(Records from a dataset)
####

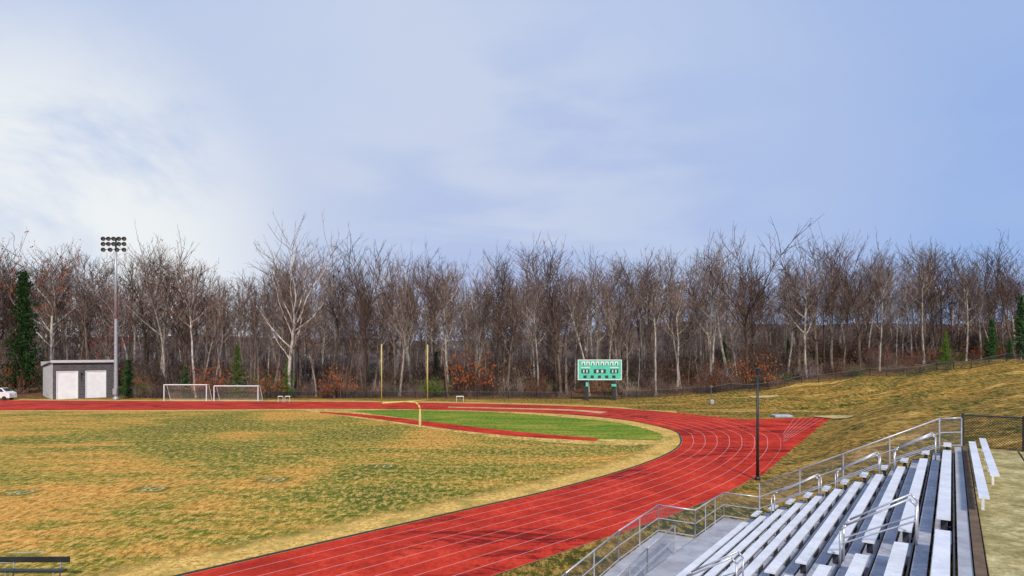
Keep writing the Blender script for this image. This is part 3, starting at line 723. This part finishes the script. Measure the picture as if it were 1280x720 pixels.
def nw(scale,sv,det=6,dist=.3,lo=.4,hi=.65,rough=.5):
    mp=N('ShaderNodeMapping'); mp.inputs['Scale'].default_value=sv; Lk(D_,mp.inputs[0])
    n=N('ShaderNodeTexNoise'); Lk(mp.outputs[0],n.inputs['Vector']); n.inputs['Scale'].default_value=scale; n.inputs['Detail'].default_value=det; n.inputs['Distortion'].default_value=dist; n.inputs['Roughness'].default_value=rough
    m=N('ShaderNodeMapRange'); m.interpolation_type='SMOOTHSTEP'; Lk(n.outputs['Fac'],m.inputs[0]); m.inputs[1].default_value=lo; m.inputs[2].default_value=hi; return m.outputs[0]
base=mixw(.92,sky.outputs[0],(2.95,4.55,8.2))
veil=mw('MULTIPLY',dotw((-.12,1,.26),.74,1.0),.95)
base=mixw(veil,base,(5.2,6.2,8.3))
soft1=mw('MULTIPLY',nw(1.3,(1,1,2.2),6,.6,.35,.70),.30)
base=mixw(soft1,base,(5.4,6.0,7.9))
cl=mw('MULTIPLY',nw(1.6,(1,1,1.8),6,.3,.36,.68),dotw((-.30,1,.22),.84,.98))
base=mixw(mw('MULTIPLY',cl,.45),base,(6.5,7.0,8.3))
l1=mw('MULTIPLY',dotw((-.80,1,.12),.925,.992),nw(2.8,(1,1,1.8),8,.6,.26,.54,.6))
base=mixw(mw('MULTIPLY',l1,.95),base,(8.7,9.0,9.1))
lowd=mw('MULTIPLY',dotw((.10,1,.10),.88,1.0),nw(3.0,(1,1,4),5,.3,.36,.60))
base=mixw(mw('MULTIPLY',lowd,.6),base,(3.7,4.8,7.9))
Lk(base,bg.inputs[0])
sl=bpy.data.lights.new('sun','SUN'); sl.energy=3.6; sl.angle=math.radians(6); sl.color=(1,.93,.80)
so=bpy.data.objects.new('sun',sl); sc.collection.objects.link(so)
ds=Vector((math.sin(az)*math.cos(el),math.cos(az)*math.cos(el),math.sin(el))); so.rotation_euler=ds.to_track_quat('Z','Y').to_euler()
# ---------------------------------------------------------------- camera
cd=bpy.data.cameras.new('camera'); co=bpy.data.objects.new('camera',cd); sc.collection.objects.link(co)
co.location=(0,0,H); co.rotation_euler=(math.pi/2,0,0); cd.sensor_width=36; cd.lens=F/1280*36; cd.shift_y=80/1280; cd.clip_end=8000; cd.clip_start=.1
sc.camera=co
sc.view_settings.view_transform='Standard'; sc.view_settings.look='None'; sc.view_settings.exposure=0
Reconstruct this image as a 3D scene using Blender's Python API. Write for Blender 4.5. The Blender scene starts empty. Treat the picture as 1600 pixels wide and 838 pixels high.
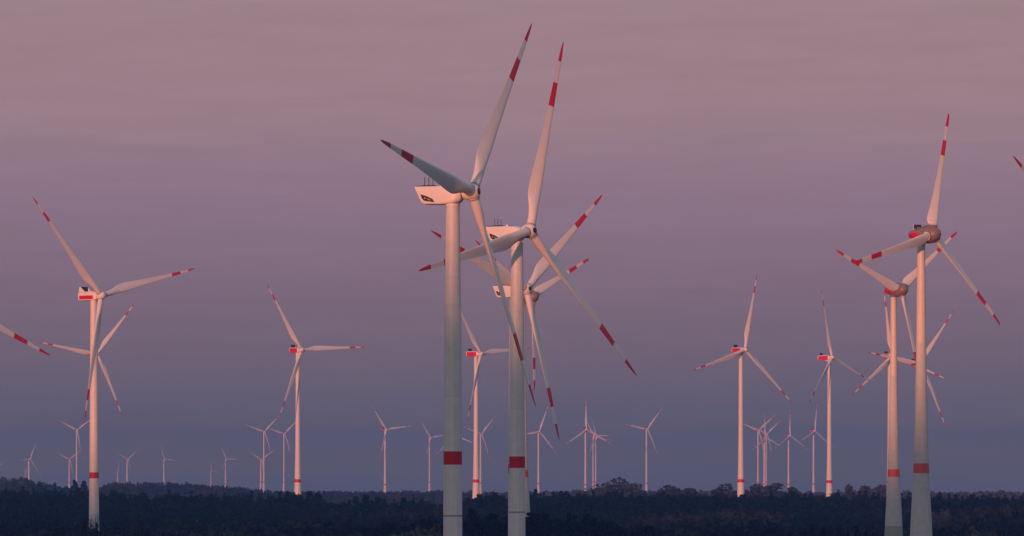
import bpy, math, random
import numpy as np
from mathutils import Matrix, Vector

R_ = math.radians
SC = bpy.context.scene
COL = SC.collection
random.seed(7)
RNG = np.random.default_rng(11)

# ------------------------------------------------------------------ camera, sky, sun, exposure
EYE = 35.0            # the viewpoint is a hillside lookout about 35 m above the plain
FPX = 8890.0          # focal length in pixels of the 1600 px wide photograph (a 200 mm lens)
EYELINE = 765.0       # photograph row of the eye level
cam_data = bpy.data.cameras.new('camera')
cam_data.sensor_width = 36.0
cam_data.lens = 36.0 * FPX / 1600.0
cam_data.shift_y = (EYELINE - 419.0) / 1600.0
cam_data.clip_start = 1.0
cam_data.clip_end = 120000.0
cam = bpy.data.objects.new('camera', cam_data)
COL.objects.link(cam)
cam.location = (0, 0, EYE)
cam.rotation_euler = (R_(90), 0, 0)
SC.camera = cam

SUN_ELEV = R_(1.5)
SUN_LEFT = R_(24)     # the sun stands behind the viewer, this far round to the left
sun_dir = Vector((-math.sin(SUN_LEFT) * math.cos(SUN_ELEV), -math.cos(SUN_LEFT) * math.cos(SUN_ELEV), math.sin(SUN_ELEV)))

world = bpy.data.worlds.new('World')
SC.world = world
world.use_nodes = True
wn, wl = world.node_tree.nodes, world.node_tree.links
wn.clear()
w_out = wn.new('ShaderNodeOutputWorld')
sky = wn.new('ShaderNodeTexSky')
sky.sky_type = 'NISHITA'
sky.sun_disc = False
sky.sun_elevation = SUN_ELEV
sky.sun_rotation = math.atan2(sun_dir.x, sun_dir.y)
sky.air_density = 1.0
sky.dust_density = 1.5
sky.ozone_density = 2.0
bg_sky = wn.new('ShaderNodeBackground')
bg_sky.inputs['Strength'].default_value = 0.13
wl.new(sky.outputs[0], bg_sky.inputs['Color'])
# the belt of Venus: a band of pink twilight above the grey-blue earth shadow, with thin streaks of cirrus
tc = wn.new('ShaderNodeTexCoord')
sep = wn.new('ShaderNodeSeparateXYZ')
wl.new(tc.outputs['Generated'], sep.inputs[0])
mapn = wn.new('ShaderNodeMapping')
mapn.inputs['Scale'].default_value = (9.0, 9.0, 130.0)
mapn.inputs['Rotation'].default_value = (0, R_(1.0), 0)
wl.new(tc.outputs['Generated'], mapn.inputs[0])
cn = wn.new('ShaderNodeTexNoise')
cn.inputs['Scale'].default_value = 3.0
cn.inputs['Detail'].default_value = 5.0
cn.inputs['Roughness'].default_value = 0.55
wl.new(mapn.outputs[0], cn.inputs['Vector'])
wob = wn.new('ShaderNodeMath'); wob.operation = 'MULTIPLY_ADD'
wl.new(cn.outputs['Fac'], wob.inputs[0])
wob.inputs[1].default_value = 0.014
wl.new(sep.outputs['Z'], wob.inputs[2])
mr = wn.new('ShaderNodeMapRange')
mr.inputs['From Min'].default_value = 0.004
mr.inputs['From Max'].default_value = 0.404
wl.new(wob.outputs[0], mr.inputs['Value'])
ramp = wn.new('ShaderNodeValToRGB')
SKY_STOPS = [(0.0056, (0.315, 0.228, 0.20)),
             (0.021, (0.405, 0.236, 0.11)),
             (0.046, (0.285, 0.21, 0.228)),
             (0.089, (0.289, 0.189, 0.299)),
             (0.131, (0.332, 0.193, 0.366)),
             (0.173, (0.421, 0.218, 0.352)),
             (0.21, (0.427, 0.194, 0.313)),
             (0.42, (0.42, 0.385, 0.45)),
             (1.0, (0.38, 0.415, 0.51))]
el = ramp.color_ramp.elements
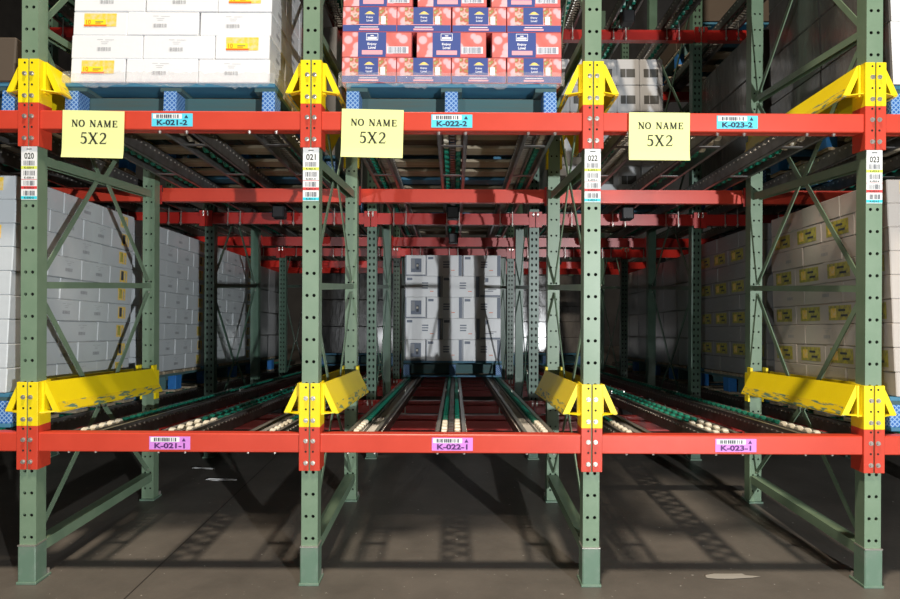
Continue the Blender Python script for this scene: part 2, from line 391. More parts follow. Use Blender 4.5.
def dbar(y0, z0, y1, z1, x=0, k='green', w=.028):
    mb = MB(); mb.bar((x, y0, z0), (x, y1, z1), .006, w, k, up=(1, 0, 0) if False else (0, 0, 1))
    mb.cyl((x-.006, y0, z0), (x+.006, y0, z0), .008, 'bolt', 6); mb.cyl((x-.006, y1, z1), (x+.006, y1, z1), .008, 'bolt', 6)
    return mb.mesh('diagonal_brace')
mid = (PD+FD)/2
def frame_braces(k):
    H = [hbar(.15, .06, .05, k), hbar(1.37, .035, .032, k), hbar(1.955, .045, .045, k), hbar(2.57, .04, .035, k), hbar(3.75, .04, .035, k)]
    a, b = PD+.01, FD-.01; D = []
    for z0, z1 in ((.20, .70), (1.33, .70), (1.40, 1.97), (2.54, 1.97), (2.60, 3.15), (3.72, 3.15)):
        for e in (a, b): D.append(dbar(e, z0, mid+(-.02 if e == a else .02), z1, -.004 if e == a else .004, k))
    return H, D
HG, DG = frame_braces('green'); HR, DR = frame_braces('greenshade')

def loc_label(num):
    mb = MB(); w, z1 = .0365, 0; y = -.0015
    mb.box(-w, w, -.001, 0, -.244, 0, 'label')
    rect(mb, -.012, .012, -.014, -.010, y, 'txt')
    write(mb, num, 0, -.043, .044, .028, y, 'txt', .02)
    for i, (kk, z) in enumerate((('lime', -.096), ('label', -.142), ('redstrip', -.188), ('cyanstrip', -.234))):
        barcode(mb, -.025, .027, z+.009, z+.031, y, 'inkdark', 9, i)
        if kk != 'label': rect(mb, -w, w, z-.007, z+.006, y, kk)
        write(mb, 'K-%s-%d' % (num, 5-i), 0, z-.001, .044, .009, y-.0005, 'txt', .03)
    if True: rect(mb, -w, w, -.152, -.150, y, 'redstrip')
    return mb.mesh('location_label')

where_line = {'019': 'beyond the left edge bay', '020': 'numbered 020', '021': 'numbered 021', '022': 'numbered 022', '023': 'numbered 023', '024': 'beyond the right edge bay'}
line_short = {'019': 'outer left line', '020': 'line of post 020', '021': 'line of post 021', '022': 'line of post 022', '023': 'line of post 023', '024': 'outer right line'}
ordw = ['front', 'second', 'third', 'fourth']
for num, x in LINES.items():
    for row in range(4 if num not in ('019', '024') else 3):
        y = Y0+2.13*row
        if row == 0:
            P = [('front_post', post_front), ('rear_post', post_rear, (0, FD, 0)), ('base_plate', base_me), ('base_plate', base_me, (0, FD, 0)), ('foot_guard', guard_me, (0, 0, 0), None, None, {'label': 'scuffed green sleeve round the post foot'})]
            H, D = HG, DG
            if num not in ('019', '024'): P.append(('location_label', loc_label(num), (0, -.001, 2.006), None, None, {'label': 'white barcode sticker reading '+num}))
            lab = 'green pallet rack upright frame '+where_line[num]+', at the front'
        else:
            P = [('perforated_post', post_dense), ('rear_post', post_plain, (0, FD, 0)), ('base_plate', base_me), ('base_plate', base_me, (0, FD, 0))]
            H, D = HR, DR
            lab = 'shaded green slotted rack frame, %s row back on the %s' % (ordw[row], line_short[num])
        P += [('horizontal_brace', m) for m in H]+[('diagonal_brace', m) for m in D]
        thing('rack_upright_frame', P, lab, 'rack frame', (x, y, 0), group='green rack upright frames')

# ---------------------------------------------------------------- beams
bolt_mb = MB(); bolt_mb.cyl((0, 0, 0), (0, -.003, 0), .0105, 'bolt', 14); bolt_mb.cyl((0, -.003, 0), (0, -.010, 0), .0072, 'bolt', 6)
bolt_me = bolt_mb.mesh('bolt')
BH = .086
HB = BAY/2
def front_beam_mesh():
    mb = MB(); L = HB-.045
    mb.cbox(-L, L, 0, .055, -BH, 0, 'red', .004); mb.box(-L, L, .055, .075, -BH, -.03, 'red')
    return mb.mesh('beam')
def connector_mesh(s, k='red', h=.2, top=.033, holes=(.0, -.1)):
    """s=-1: at the left end of the beam"""
    mb = MB(); xo = s*(HB-.0035); xi = s*(HB-.048)
    # front face plate with hole dots
    mb.cbox(min(xo, xi), max(xo, xi), -.010, -.002, top-h, top, k, .0015)
    mb.box(s*(HB-.048), s*(HB-.041), -.004, .085, top-h, top, k)
    for z in holes: mb.cyl((s*(HB-.0165), -.0102, z), (s*(HB-.0165), -.0112, z), .005, 'hole', 8)
    return mb.mesh('end_connector')
fb_me = front_beam_mesh(); fcL = connector_mesh(-1, holes=(.0205, -.079)); fcR = connector_mesh(1, holes=(.0205, -.079))
tb = MB(); tb.cyl((0, 0.03, -.008), (0, .03, .006), .006, 'bolt', 8); tb.cyl((0, 0.03, -.002), (0, .03, .004), .0085, 'bolt', 8); tb_me = tb.mesh('track_bolt')
TRX = (-.415, 0, .415)
def beam_label(code, k, tk):
    mb = MB(); mb.box(-.094, .094, -.001, 0, -.030, .030, k)
    rect(mb, -.088, .045, .005, .027, -.0015, 'label'); barcode(mb, -.072, .032, .008, .024, -.002, 'inkdark', 12, 5)
    mb.poly([(.056, -.002, .008), (.074, -.002, .008), (.065, -.002, .024)], tk)
    write(mb, code, .0, -.012, .140, .025, -.002, tk, .035)
    return mb.mesh('location_label')
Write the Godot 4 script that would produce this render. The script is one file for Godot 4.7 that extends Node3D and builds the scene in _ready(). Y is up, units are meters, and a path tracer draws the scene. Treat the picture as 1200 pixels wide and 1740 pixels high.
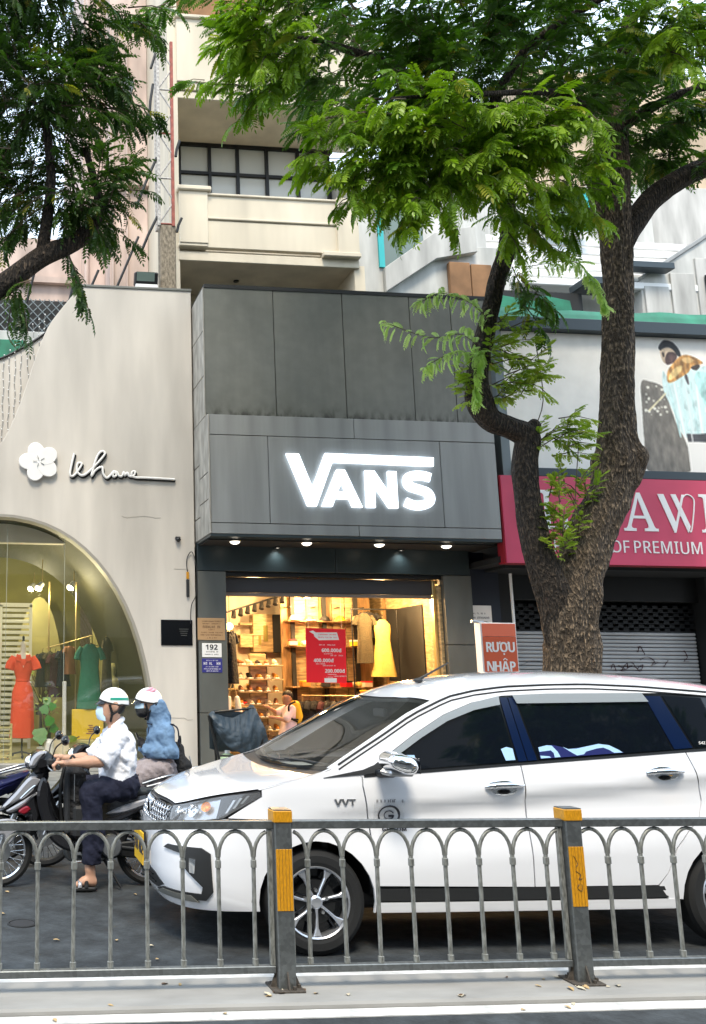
extends Node3D
# A shop front across a street: x runs along the facades, y is up, z comes towards the viewer; metres.

var M := {}
var TX := {}
var taken := {}
var rng := RandomNumberGenerator.new()


func _ready() -> void:
	rng.seed = 7
	# ---- camera, sky, sun, exposure
	var cam := Camera3D.new()
	cam.name = "camera"
	cam.projection = Camera3D.PROJECTION_FRUSTUM
	cam.near = 0.1
	cam.far = 400.0
	cam.size = 0.1 * 1740.0 / 1550.0
	cam.frustum_offset = Vector2(0.1 * 477.0 / 1550.0, 0.0)
	cam.position = Vector3(0, 1.65, 14.5)
	cam.rotation = Vector3(deg_to_rad(10.32), deg_to_rad(-5.03), deg_to_rad(0.43))
	add_child(cam)
	cam.current = true
	var env := Environment.new()
	env.background_mode = Environment.BG_SKY
	var sm := ProceduralSkyMaterial.new()
	sm.sky_top_color = Color(0.80, 0.88, 0.97)
	sm.sky_horizon_color = Color(0.93, 0.95, 0.97)
	sm.sky_curve = 0.22
	sm.ground_bottom_color = Color(0.30, 0.29, 0.28)
	sm.ground_horizon_color = Color(0.60, 0.60, 0.58)
	sm.sky_energy_multiplier = 1.0
	var sky := Sky.new()
	sky.sky_material = sm
	env.sky = sky
	env.tonemap_mode = Environment.TONE_MAPPER_LINEAR
	env.tonemap_exposure = 2.75
	env.sdfgi_enabled = true
	env.ssao_enabled = true
	env.ssil_enabled = true
	var we := WorldEnvironment.new()
	we.name = "world_environment"
	we.environment = env
	add_child(we)
	var sun := DirectionalLight3D.new()
	sun.name = "sun"
	sun.light_color = Color(1.0, 0.955, 0.88)
	sun.light_energy = 0.5
	sun.light_angular_distance = 16.0
	sun.shadow_enabled = true
	sun.rotation = Vector3(deg_to_rad(-58), deg_to_rad(-14), 0)
	add_child(sun)
	make_materials()
	build_ground()
	build_opposite_side()
	build_shop_front()
	build_boutique()
	build_neighbour()
	build_back_buildings()
	build_pole()
	build_trees()
	build_railing()
	build_car()
	build_riders()
	build_street_things()
	build_shop_interior()
	build_boutique_interior()
	build_litter()


# ------------------------------------------------------------------ naming
func numbered(called: String) -> String:
	var k: int = taken.get(called, 0)
	taken[called] = k + 1
	return called if k == 0 else "%s_%03d" % [called, k]


func thing(called: String, label: String, category: String, at := Vector3.ZERO, turn := 0.0, group := "") -> Node3D:
	var o := Node3D.new()
	o.name = numbered(called)
	add_child(o, true)
	o.position = at
	o.rotation.y = turn
	tag(o, label, category, group)
	return o


func tag(o: Node3D, label: String, category: String, group := "") -> void:
	o.set_meta("label", label)
	o.set_meta("category", category)
	if group:
		o.set_meta("group", group)


func part(called: String, shape, m: Material, parent: Node, label := "") -> MeshInstance3D:
	var o := MeshInstance3D.new()
	o.name = called if parent != self else numbered(called)
	o.mesh = shape.mesh() if shape is MB else shape
	o.material_override = m
	o.cast_shadow = GeometryInstance3D.SHADOW_CASTING_SETTING_ON
	if label:
		o.set_meta("label", label)
	parent.add_child(o, true)
	return o


func solid(called: String, label: String, category: String, shape, m: Material, group := "") -> MeshInstance3D:
	var o := part(called, shape, m, self)
	tag(o, label, category, group)
	return o


func structure(called: String, shape, m: Material) -> MeshInstance3D:
	var o := part(called, shape, m, self)
	o.set_meta("kind", "structure")
	return o


func copy_of(o: Node3D, at: Vector3, turn: float, label := "", group := "") -> Node3D:
	var c: Node3D = o.duplicate()
	var base := String(o.name)
	var cut := RegEx.create_from_string("_\\d{3}$").sub(base, "")
	c.name = numbered(cut)
	add_child(c, true)
	c.position = at
	c.rotation.y = turn
	if label:
		c.set_meta("label", label)
	if group:
		c.set_meta("group", group)
	return c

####

- [EXERCISE PROMPT]:
Search the listing for the string "scene". Copy each line where it turns up.

- [RESULT FOR THIS EXERCISE]:
Reconstruct this image as a 3D scene using Blender's Python API. Write for Blender 4.5. The Blender scene starts empty. Treat the picture as 1600 pixels wide and 838 pixels high.
SC = bpy.context.scene
Continue the Blender Python script for this scene: part 2, from line 391. More parts follow. Use Blender 4.5.
Write the Godot 4 script that would produce this render. The script is one file for Godot 4.7 that extends Node3D and builds the scene in _ready(). Y is up, units are meters, and a path tracer draws the scene. Treat the picture as 1200 pixels wide and 1740 pixels high.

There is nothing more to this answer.